Mark Ordan is kind of like Forrest Gump, always bumping into opportunities or creating them himself. He is part of the Washington entrepreneurial set that sniffs for good opportunities. I am talking about guys like financier Russ Ramsey, former AOL chairman Steve Case, CapitalSource's John Delaney and investor Mark Ein.
Ordan, 49, is part showman, part salesman. He helped start the Fresh Fields grocery chain and considers himself a born retailer.
So what is he doing as the new chief executive of Sunrise Senior Living, the publicly owned company that cares for 50,000 seniors every day?
"I thought this was an opportunity to combine everything I've known," Ordan said recently. "It's an entrepreneurial company, a big, complex company, and it's a very heavily real-estate-driven company. . . . For me, it's an opportunity to be partners with a great entrepreneur like [Sunrise co-founder] Paul Klaassen."
Part of the rap on Ordan among local business types -- who will not put their name to their quotes because they don't want to alienate him -- is that he is a dealmaker and marketer, but not an operations guy. That's partly based on the experience at Fresh Fields, which expanded too fast and sold out to Whole Foods.
"I don't think that's the case," Ordan said. "Everything I have done is operationally intensive. I also surround myself with very good operators."
Ordan grew up in Brooklyn. After studying ancient philosophy at Vassar College, his consumer electronics hobby led him in 1979 to talk his way into a job as director of operations for Harvey Electronics in Manhattan. He spent a year at Harvard Business School, then worked at Goldman Sachs in the equities department and in real estate deals. But the retail bug was itching.

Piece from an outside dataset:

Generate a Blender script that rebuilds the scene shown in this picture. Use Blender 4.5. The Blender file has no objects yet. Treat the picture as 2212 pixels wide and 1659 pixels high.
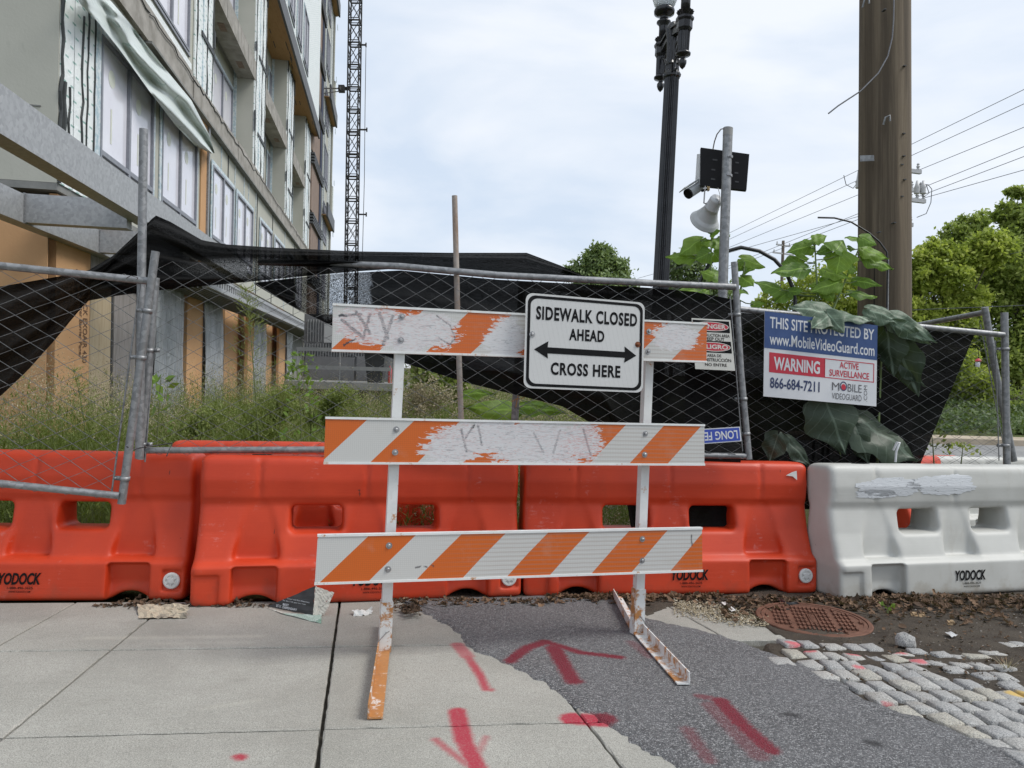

Leo Kahn, who had spent his entire career in the supermarket business and was also an early investor in Staples, urged Ordan to check out a grocery store called Bread & Circus in Newton, Mass.
It was the early 1980s and the store was a novelty. It was a good-for-you, organic grocery store targeted at health-conscious shoppers. Ordan went to Newton on a Saturday, and the place was absolutely packed.
"It seemed so obvious that this was a fabulous idea," Ordan said. "Leo was our first investor and we started out with $14 million to open four stores."